Диана протоколировала эти их заседания в крохотной комнатке на Солянке, и целый огромный мир потребительского права открывался перед нею. И она еще не знала, что именно этому разделу права посвятит более или менее всю жизнь. И уж тем более не понимала, что именно упоминание в альтернативном законопроекте не только товаров, но и услуг сделает этот законопроект, безусловно, выигрышным в глазах широкой публики, депутатов Верховного Совета и даже самих чиновников, придумавших разрабатывать закон о качестве.

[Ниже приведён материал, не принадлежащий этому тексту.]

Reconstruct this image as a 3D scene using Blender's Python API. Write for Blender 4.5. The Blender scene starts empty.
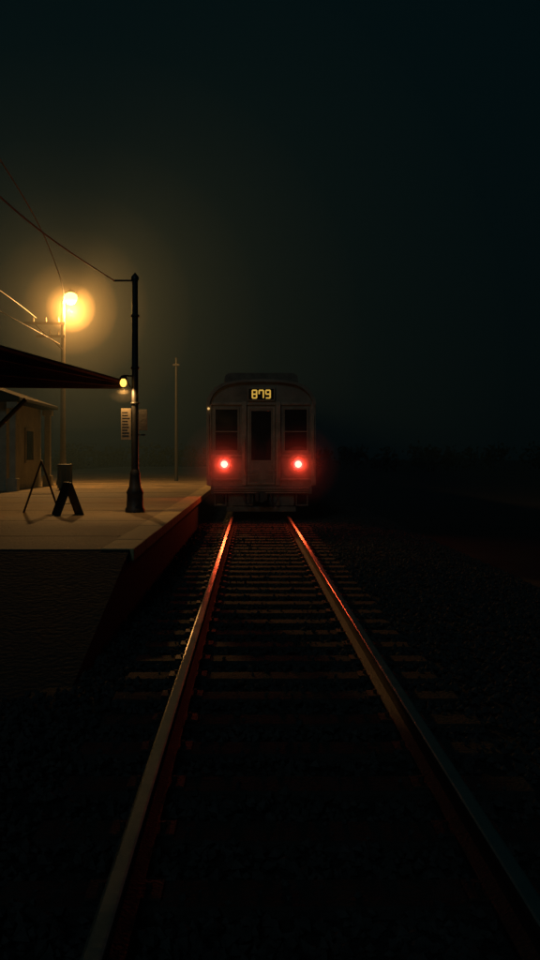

Дело в том, что с отсутствием или недостатком товаров советские граждане более или менее смирились. А вот отсутствие услуг злило по-настоящему. Предположим, человек пять лет стоял в очереди за холодильником «Бирюса» (или, совсем уже для богатых, «Розенлев»). Покупал наконец вожделенный холодильник, а через месяц тот ломался. Приходилось за свои деньги нанимать грузчиков и тащить холодильник в мастерскую. Там холодильник чинили, владелец при помощи нанятых грузчиков или веселых приятелей тащил холодильник домой. А тот опять ломался. И опять его надо было тащить в мастерскую. И не было никакого закона, по которому можно было бы потребовать замену негодной бытовой техники. И месяцами приходилось ждать дефицитных запчастей. И гарантийные мастерские никак не гарантировали, что отремонтируют технику качественно. Подобное происходило и с телевизорами, и с автомобилями, и с одеждой, и с обувью. Это понимали и владельцы скромного холодильника «Бирюса», и владельцы элитного по тем временам «Розенлева». Таким образом, уточнение про услуги в самом определении термина «потребитель» создало разработчикам альтернативного законопроекта репутацию настоящих специалистов, которые по-настоящему разбираются в вопросе, раз уж додумались, что потребитель имеет право не только на качество товаров, но и на качество услуг.